Bouchra Rahmouni BenhidaProfesseur à l’Université Hassan Ier, elle est aussi visiting professor aux USA, en France et au Liban. Ses travaux de recherche lui ont permis d’intervenir dans des forums mondiaux et des special topics dans des institutions prestigieuses à Hong Kong, en France, au Liban, aux Emirats arabes unis et en Suisse. Elle compte à son actif plusieurs ouvrages : «L’Afrique des nouvelles convoitises», Editions Ellipses, Paris, octobre 2011, « Femme et entrepreneur, c’est possible», Editions Pearson, Paris, novembre 2012, « Géopolitique de la Méditerranée », Editions PUF, avril 2013, «Le basculement du monde : poids et diversité des nouveaux émergents», éditions l’Harmattan, novembre 2013 et de « Géopolitique de la condition féminine », Editions PUF, février 2014. Elle a dirigé, l’ouvrage «Maroc stratégique : Ruptures et permanence d’un Royaume», éditions Descartes, Paris, 2013.

Quels sont les enjeux géopolitiques du renforcement de la présence américaine en Syrie ?

Barack Obama a annoncé le vendredi dernier le déploiement d’une cinquantaine d’hommes des forces spéciales en Syrie afin d’appuyer l’opposition dans sa lutte. Une décision qui va à l’encontre des promesses l’année dernière sur la non-intervention des troupes américaines au sol dans ce conflit. Mais qu’est-ce qui a changé aujourd’hui ? Et pourquoi Barack Obama envoie-t-il désormais ses hommes au sol ?

«No boot on the ground», comprenez en français pas de troupes au sol, Barack Obama a martelé cette phrase à plusieurs reprises depuis le début de l’intervention américaine en Syrie en septembre 2014. Les intentions du Président américain étaient alors claires et précises : il s’agissait de mener des raids aériens, il en a mené 2.000 jusque-là en partenariat avec ses alliés occidentaux et arabes, sur l’État islamique afin d’affaiblir l’organisation.

Bien entendu, la décision de ne pas mener la guerre au sol relève principalement de questions de politique interne à l’Amérique : il s’agit en effet d’éviter de répéter les bourbiers habituels (Irak, Afghanistan ou encore Vietnam), de ne plus faire couler une seule goutte du sang américain, mais aussi et surtout d’éviter les effets désastreux d’une exécution filmée de soldats américains par l’EI. Et jusque-là, les Américains avaient mis un point d’honneur à respecter leurs engagements, du moins officiellement. Car il serait naïf de croire que les récentes victoires enregistrées par l’opposition sur le terrain n’ont pas bénéficié d’un chouïa d’aide américaine sur le terrain.
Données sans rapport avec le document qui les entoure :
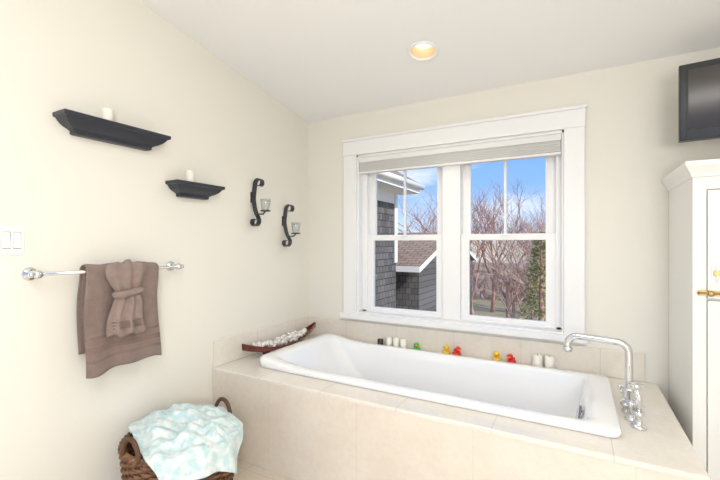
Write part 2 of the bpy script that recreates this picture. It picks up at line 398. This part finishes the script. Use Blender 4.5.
# towels : bath towel folded lengthwise in two leaves, draped over the rail
def towel():
    b=B(); n=56
    def leaf(y0,y1,zb,zback,xo,hang,seed):
        prof=[]
        for i in range(34): prof.append((.100+xo,zb+(TZ-zb)*i/33,'f'))
        for i in range(1,9):
            a=math.pi*i/9; prof.append((TXB+(.028+xo)*math.cos(a),TZ+(.024+xo)*math.sin(a),'t'))
        for i in range(22): prof.append((.048-xo*.5,TZ-(TZ-zback)*i/21,'b'))
        def P(j,k,off):
            t=j/n; y=y0+(y1-y0)*t; x,z,s=prof[k]
            dd=max(0,TZ-z); g=min(1,dd/.12)
            w=.0095*g*math.sin(t*8.5+seed+dd*1.8)+.0050*g*math.sin(t*19+seed*2+dd*5)+.010*g*dd*math.sin(t*5+2)
            x2=x+w*(1 if s!='b' else .3)
            y+=.010*math.sin(z*9+seed)*g
            y+=(t-.5)*hang*dd
            edge=min(t,1-t); rr=.0075*min(1,edge*16+.3)
            if s=='f': x2+=off*rr
            elif s=='b': x2-=off*rr*.5
            else:
                a=math.atan2(z-TZ,x-TXB); x2+=off*rr*math.cos(a); z+=off*rr*math.sin(a)
            if s=='f': z-=(.012*math.sin(t*5+seed)+.006*math.sin(t*13))*max(0,1-k/12)
            if s=='t': z+=.003*math.sin(t*17+seed)
            return (max(x2,.012),y,z)
        N=len(prof)
        for off in(1,-.4):
            vs=[P(j,k,off) for k in range(N) for j in range(n+1)]
            base=len(b.v); b.add(vs,[],'towel',True)
            for k in range(N-1):
                mt='towelband' if (prof[k][2]=='f' and k in(4,7,8,11)) else 'towel'
                i=b.mi(mt)
                for j in range(n):
                    b.f.append([base+a for a in (k*(n+1)+j,k*(n+1)+j+1,(k+1)*(n+1)+j+1,(k+1)*(n+1)+j)]); b.m.append(i); b.sm.append(True)
            if off==1: A=base
        Bb=base; i=b.mi('towel'); W=n+1
        def q(a,c,d,e): b.f.append([a,c,d,e]); b.m.append(i); b.sm.append(True)
        for j in range(n):
            q(A+j,A+j+1,Bb+j+1,Bb+j); q(A+(N-1)*W+j,A+(N-1)*W+j+1,Bb+(N-1)*W+j+1,Bb+(N-1)*W+j)
        for k in range(N-1):
            q(A+k*W,A+(k+1)*W,Bb+(k+1)*W,Bb+k*W); q(A+k*W+n,A+(k+1)*W+n,Bb+(k+1)*W+n,Bb+k*W+n)
    leaf(-1.872,-1.535,CH-.605,CH-.50,-.012,.05,.4)
    leaf(-1.884,-1.520,CH-.622,CH-.53,.004,.06,1.2)
    return b.finish('bath_towel')
towel()
def bow():
    b=B(); yc=-1.710
    zt=CH-.085; zp=CH-.245; zb=CH-.455
    n=40; K=36
    def surf(side):
        vs=[]
        for k in range(K+1):
            t=k/K; z=zt+(zb-zt)*t
            if z>zp: u=(z-zp)/(zt-zp); w=.056+.050*math.sin(min(1,u*1.1)*math.pi/2)*(1-.45*max(0,u-.75)/.25)
            else: u=(zp-z)/(zp-zb); w=.056+.046*u**.7
            thick=.036*(1-.75*max(0,1-abs(z-zp)/.05)*0.6)
            if t<.12: thick*=max(.15,t/.12)
            for j in range(n+1):
                s=2*j/n-1
                pl=math.cos(s*math.pi*3.0+ (1 if z>zp else 0))*.009*(1-abs(s)*.3)
                x=.138+(thick*math.sqrt(max(0,1-s*s))+pl*min(1,abs(z-zp)/.04+.4))*side
                if side<0: x=.132-.006*math.sqrt(max(0,1-s*s))
                y=yc+s*w+.006*math.sin(z*30)
                dz=0
                if k==0 : dz=-.018*abs(s)+.006*math.cos(s*9)
                if k==K: dz=.012*math.cos(s*8)
                vs.append((x,y,z+dz))
        fs=[(k*(n+1)+j,k*(n+1)+j+1,(k+1)*(n+1)+j+1,(k+1)*(n+1)+j) for k in range(K) for j in range(n)]
        return vs,fs
    for sd in(1,-1):
        v,f=surf(sd); b.add(v,f,'towel2',True)
    tot=(n+1)*(K+1); i=b.mi('towel2')
    for j in range(n):
        b.f.append([j,j+1,tot+j+1,tot+j]); b.m.append(i); b.sm.append(True)
        a=K*(n+1); b.f.append([a+j,a+j+1,tot+a+j+1,tot+a+j]); b.m.append(i); b.sm.append(True)
    pth=[]
    for q in range(24):
        a=2*math.pi*q/24; pth.append((.146+.024*math.cos(a),yc+.062*math.sin(a),zp+.008*math.sin(a)))
    b.tube(pth,.017,'towel2',10,closed=True)
    for zz in (CH-.385,CH-.40,CH-.415):
        b.tube([(.138+.036*math.sqrt(max(0,1-s*s))+.004,yc+s*.090+.006*math.sin(zz*30),zz) for s in [i/10-1 for i in range(1,20)]],.0035,'towelband',6)
    return b.finish('hand_towel')
bow()

# ---------------------------------------------------------------- sconces (S-scroll ribbon + glass cup)
def sconce(y,z0,z1):
    b=B(); H=z1-z0; zc=(z0+z1)/2; wd=.021
    P=[]
    n=26
    for i in range(n):      # top curl
        t=i/(n-1); a=math.radians(-110+290*t); r=.016+.028*t
        P.append((.055+r*math.cos(a),.024,z1-.044+r*math.sin(a)))
    P+=[(.010,.016,z1-.10),(.012,.006,zc+.03),(.030,-.004,zc-.02),(.055,-.014,zc-.075)]
    for i in range(n):      # bottom curl
        t=i/(n-1); a=math.radians(30-290*t); r=.044-.028*t
        P.append((.052+r*math.cos(a),-.022,z0+.046+r*math.sin(a)))
    for _ in range(2):
        q=[P[0]]
        for i in range(len(P)-1):
            a,c=P[i],P[i+1]
            q.append(tuple(a[k]*.75+c[k]*.25 for k in range(3))); q.append(tuple(a[k]*.25+c[k]*.75 for k in range(3)))
        q.append(P[-1]); P=q
    rings=[]; N=len(P)
    for i,(x,yo,z) in enumerate(P):
        a=P[max(0,i-1)]; c=P[min(N-1,i+1)]; tx,tz=c[0]-a[0],c[2]-a[2]; l=math.hypot(tx,tz) or 1; nx,nz=-tz/l*.0025,tx/l*.0025
        x=max(x,.005)
        rings.append([(x+nx,y-wd+yo,z+nz),(x-nx,y-wd+yo,z-nz),(x-nx,y+wd+yo,z-nz),(x+nx,y+wd+yo,z+nz)])
    b.loft(rings,'iron',True,True,True,False)
    b.box(.0005,.008,y-.014,y+.014,zc+.0,zc+.08,'iron')
    for dz in(-.02,.05): b.sph((.018 if dz>0 else .034,y+.008,zc+dz),.006,'iron',8)
    cx,cy,cz_=.118,y+.020,zc-.060
    b.tube([(.03,y,zc-.02),(.055,y+.006,zc-.085),(.095,cy,cz_-.026),(cx,cy,cz_-.004)],.006,'iron',8)
    b.lathe([(.034,0),(.039,.005),(.034,.010),(.006,.012)],(cx,cy,cz_-.008),'iron',20)
    b.lathe([(.026,.004),(.030,.02),(.036,.055),(.039,.085),(.037,.085),(.028,.02),(.022,.008)],(cx,cy,cz_),'cup',24,cap=False)
    b.lathe([(.024,.008),(.024,.060),(.018,.064),(.002,.060)],(cx,cy,cz_),'candle',20)
    b.finish('wall_candle_sconce')
sconce(-.705,CH+.116,CH+.49); sconce(-.350,CH-.037,CH+.327)

# ---------------------------------------------------------------- light switch (multi-gang rocker plate)
b=B()
ya,yb=-2.245,-2.084; za,zb=CH-.048,CH+.076
b.box(.0005,.006,ya,yb,za,zb,'switch')
for i in range(4):
    yc=yb-.026-i*.036
    b.box(.006,.0075,yc-.0145,yc+.0145,za+.026,zb-.026,'darkchrome')
    b.add([(.0078,yc-.0125,za+.028),(.0078,yc+.0125,za+.028),(.0078,yc+.0125,zb-.028),(.0078,yc-.0125,zb-.028),(.014,yc-.0125,za+.029),(.014,yc+.0125,za+.029),(.0085,yc+.0125,zb-.029),(.0085,yc-.0125,zb-.029)],
      [(4,5,6,7),(0,1,5,4),(1,2,6,5),(2,3,7,6),(3,0,4,7)],'switch')
b.finish('light_switch_plate',.001)

# ---------------------------------------------------------------- boat dish
b=B()
yc=-.470; L=.43; xc=.105
N=30
def sect(t,ins):
    w=(.066*(1-abs(t)**2.2)+.006)-ins; w=max(w,.002)
    zb=DZ+.012+.075*abs(t)**2.4+ins; zt=DZ+.050+.085*abs(t)**2.2
    zb=min(zb,zt-.006)
    pts=[]
    for i in range(13):
        a=math.pi*i/12; pts.append((xc-w*math.cos(a),yc+t*L,zt-(zt-zb)*math.sin(a)**.8))
    return pts
ro=[sect(-1+2*i/N,0) for i in range(N+1)]; ri=[sect((-1+2*i/N)*.97,.007) for i in range(N+1)]
b.loft(ro,'boat',False,False,False,True); b.loft(ri,'boat',False,False,False,True)
for s in (0,12):
    b.loft([[ro[i][s],ri[i][s]] for i in range(N+1)],'boat',False,False,False,True)
for t in(-.45,.45): b.box(xc-.03,xc+.03,yc+t*L-.008,yc+t*L+.008,DZ+.0006,DZ+.035,'boat')
boat=b.finish('wooden_boat_dish')
b=B(); rnd=random.Random(3)
for i in range(130):
    t=rnd.uniform(-.74,.70); w=.046*(1-abs(t)**2); x=xc+rnd.uniform(-w,w); zt=DZ+.058+.05*abs(t)**2.2
    r=rnd.uniform(.012,.020); T=Matrix.Translation((x,yc+t*L,zt+rnd.uniform(-.010,.040)*(1-abs(t)*.8)))@Matrix.Rotation(rnd.uniform(0,6),4,'X')@Matrix.Rotation(rnd.uniform(0,6),4,'Y')
    if i%3: b.lathe([(.001,-r),(r*.7,-r*.3),(r,.2*r),(r*.75,.5*r),(r*.8,.7*r),(r*.4,1.0*r),(r*.42,1.15*r),(.001,1.6*r)],(0,0,0),'shell',10,mtx=T)
    else: b.sph((0,0,0),r,'shell',8,1,1,.55,mtx=T)
b.finish('seashell_pile')

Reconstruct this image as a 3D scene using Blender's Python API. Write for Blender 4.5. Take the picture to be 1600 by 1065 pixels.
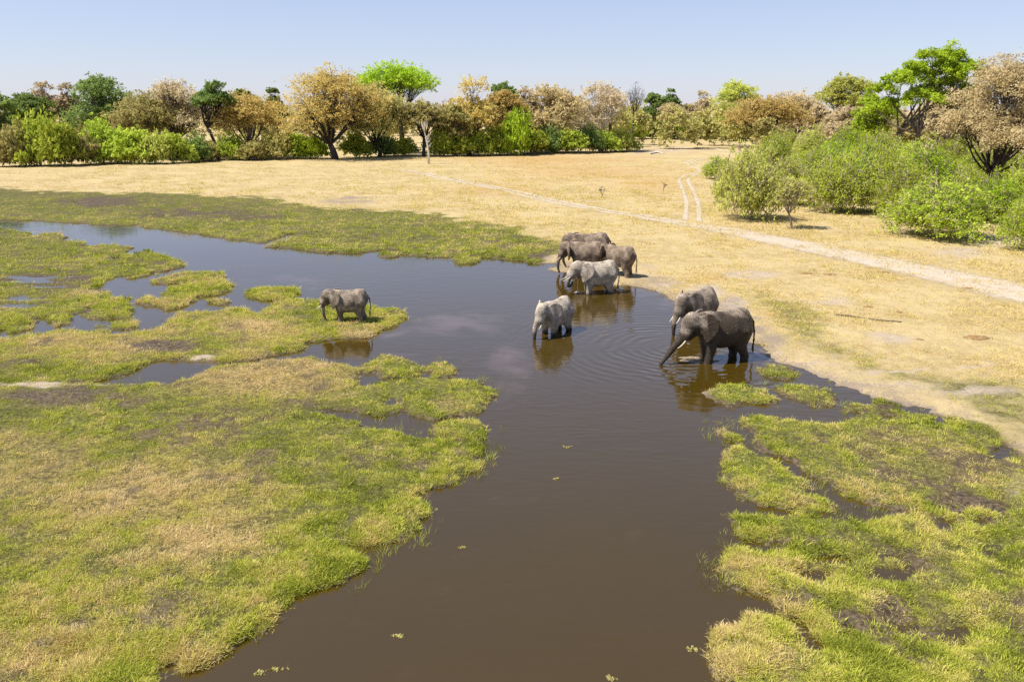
import bpy, math, random
import numpy as np
from mathutils import Vector, Matrix

for _o in list(bpy.data.objects):
    bpy.data.objects.remove(_o)
scene = bpy.context.scene
COL = scene.collection
R = math.radians

# ------------------------------------------------------------------ camera
CAM_H, FPX, HORIZON = 13.5, 1244.0, 172.0
PITCH = math.atan((532.5 - HORIZON) / FPX)
cam_data = bpy.data.cameras.new('camera')
cam_data.sensor_width = 36.0
cam_data.lens = FPX / 1600.0 * 36.0
cam_data.clip_start, cam_data.clip_end = 0.5, 20000
cam = bpy.data.objects.new('camera', cam_data)
COL.objects.link(cam)
cam.location = (0, 0, CAM_H)
cam.rotation_euler = (math.pi / 2 - PITCH, 0, 0)
scene.camera = cam

# ------------------------------------------------------------------ sky, sun, exposure
SUN_EL, SUN_DIR = R(59), Vector((-0.97, -0.22, 0)).normalized()
world = bpy.data.worlds.new('World')
scene.world = world
world.use_nodes = True
wn, wl = world.node_tree.nodes, world.node_tree.links
wn.clear()
sky = wn.new('ShaderNodeTexSky')
sky.sky_type = 'NISHITA'
sky.sun_disc = False
sky.sun_elevation = SUN_EL
sky.sun_rotation = math.atan2(SUN_DIR.x, SUN_DIR.y)
sky.altitude = 0
sky.air_density, sky.dust_density, sky.ozone_density = 1.0, 0.3, 6.0
bg = wn.new('ShaderNodeBackground')
bg.inputs['Strength'].default_value = 0.088
wo = wn.new('ShaderNodeOutputWorld')
# dry-season haze: thick at the horizon, thinning evenly towards the zenith
geo_ = wn.new('ShaderNodeTexCoord'); sep_ = wn.new('ShaderNodeSeparateXYZ'); hz_ = wn.new('ShaderNodeMapRange')
wl.new(geo_.outputs['Generated'], sep_.inputs[0]); wl.new(sep_.outputs['Z'], hz_.inputs[0])
hz_.inputs[1].default_value, hz_.inputs[2].default_value, hz_.inputs[3].default_value, hz_.inputs[4].default_value = 0.0, 0.5, 0.47, 0.08
tintn = wn.new('ShaderNodeMix'); tintn.data_type = 'RGBA'
tintn.inputs[7].default_value = (5.8, 5.5, 7.3, 1)
wl.new(hz_.outputs[0], tintn.inputs[0])
wl.new(sky.outputs[0], tintn.inputs[6]); wl.new(tintn.outputs[2], bg.inputs['Color'])
wl.new(bg.outputs[0], wo.inputs['Surface'])
sun_data = bpy.data.lights.new('sun', 'SUN')
sun_data.energy, sun_data.angle, sun_data.color = 5.0, R(0.53), (1.0, 0.94, 0.85)
sun = bpy.data.objects.new('sun', sun_data)
COL.objects.link(sun)
to_sun = Vector((SUN_DIR.x * math.cos(SUN_EL), SUN_DIR.y * math.cos(SUN_EL), math.sin(SUN_EL)))
sun.rotation_euler = to_sun.to_track_quat('Z', 'Y').to_euler()
scene.view_settings.view_transform = 'Standard'
scene.view_settings.look = 'None'
scene.view_settings.exposure = 0.6
scene.view_settings.gamma = 1
scene.view_settings.use_curve_mapping = False
scene.cycles.use_denoising = False      # keep the grain of grass and leaves
scene.cycles.max_bounces = 5
scene.cycles.diffuse_bounces = 3
scene.cycles.glossy_bounces = 2
scene.cycles.transmission_bounces = 2
scene.cycles.transparent_max_bounces = 8

# ------------------------------------------------------------------ projection helpers (photo pixel -> place)
CP, SP = math.cos(PITCH), math.sin(PITCH)
def G(px, py, z=0.0):
    a, b = (px - 800) / FPX, -(py - 532.5) / FPX
    dx, dy, dz = a, CP + b * SP, -SP + b * CP
    t = (z - CAM_H) / dz
    return np.array((dx * t, dy * t, z))
def Zat(py, Y):
    b = -(py - 532.5) / FPX
    return CAM_H + (-SP + b * CP) / (CP + b * SP) * Y
def scale_at(Y, z=0.0):          # metres per photo pixel at forward distance Y
    return (Y * CP + (CAM_H - z) * SP) / FPX
def to_px(x, y, z=0.0):
    dep = y * CP + (CAM_H - z) * SP
    up = y * SP - (CAM_H - z) * CP
    dep = np.maximum(dep, 0.5)
    return 800 + FPX * x / dep, 532.5 - FPX * up / dep

# ------------------------------------------------------------------ noise
_rt = np.random.default_rng(7).random((256, 256))
def vnoise(x, y, s=0):
    x = np.asarray(x, float) + s * 17.31; y = np.asarray(y, float) + s * 9.77
    ix, iy = np.floor(x).astype(int), np.floor(y).astype(int)
    fx, fy = x - ix, y - iy
    fx, fy = fx * fx * (3 - 2 * fx), fy * fy * (3 - 2 * fy)
    a, b = _rt[ix & 255, iy & 255], _rt[(ix + 1) & 255, iy & 255]
    c, d = _rt[ix & 255, (iy + 1) & 255], _rt[(ix + 1) & 255, (iy + 1) & 255]
    return (a * (1 - fx) + b * fx) * (1 - fy) + (c * (1 - fx) + d * fx) * fy
def fbm(x, y, s=0, o=3):
    v, a, t = 0, 0.5, 0
    for k in range(o):
        v = v + a * vnoise(x * 2 ** k, y * 2 ** k, s + k * 3); t += a; a *= 0.5
    return v / t
def sstep(a, b, x):
    t = np.clip((x - a) / (b - a), 0, 1)
    return t * t * (3 - 2 * t)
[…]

Pourtant, alors que le contrat semblait convenir à tout le monde, les États-Unis viennent de le rompre en décidant l’envoi de troupes des forces spéciales sur le front, plus précisément aux frontières avec la Turquie, dans les zones contrôlées par les rebelles kurdes.

Une décision aussi subite qu’inattendue qui pour le moment ne trouve pas d’explications. Mais que s’est-il donc passé pour que Barack Obama change d’avis ?

Plusieurs hypothèses, mais aucune certitude

Alors que le premier sommet entre les parties prenantes dans le conflit en Syrie vient d’avoir lieu, les États-Unis prennent la décision unilatérale d’envoyer des troupes au sol. Une décision difficile à comprendre, d’autant plus qu’elle n’a pas été décidée au cours du sommet de Vienne. De ce côté, les discussions sont en effet restées bloquées sur le sort du président Bachar El Assad que les Occidentaux et leurs alliés veulent voir démissionner, tandis que les Russes et les Iraniens veulent son maintien en place. Et d’aucuns pourraient arguer que les États-Unis ont tenté un coup de poker pour peut-être obliger leurs adversaires à changer de position.
Il est également possible de voir dans cette décision la réminiscence de vieilles questions de rivalité et des questions de légitimité politique. Car le petit événement que la planète entière n’a pas loupé est bien sûr l’entrée officielle en guerre de la Russie. Le pays de Vladimir Poutine a démarré les frappes en septembre dernier avec l’objectif d’affaiblir l’opposition syrienne et de maintenir Bachar Al Assad en place. Analysée sous ce prisme, la décision américaine peut correspondre à une contrattaque militaire d’une part pour protéger les rebelles et leur permettre de se défendre à la fois contre l’EI et contre les Russes et d’autre part pour empêcher ces derniers de ruiner tous les efforts déjà consentis. Il y aurait donc dans cette annonce un message direct aux Russes pour les inviter à faire attention, mais pas une déclaration de guerre. N’oublions pas que les deux pays viennent de réaliser des tests de communication de vol en commun afin que leurs troupes s’informent régulièrement de la situation sur le terrain. Incontestablement, la décision américaine a fait prendre un tournant nouveau au conflit qui prend désormais des allures de mini guerre froide. Mais est-elle réellement pertinente ?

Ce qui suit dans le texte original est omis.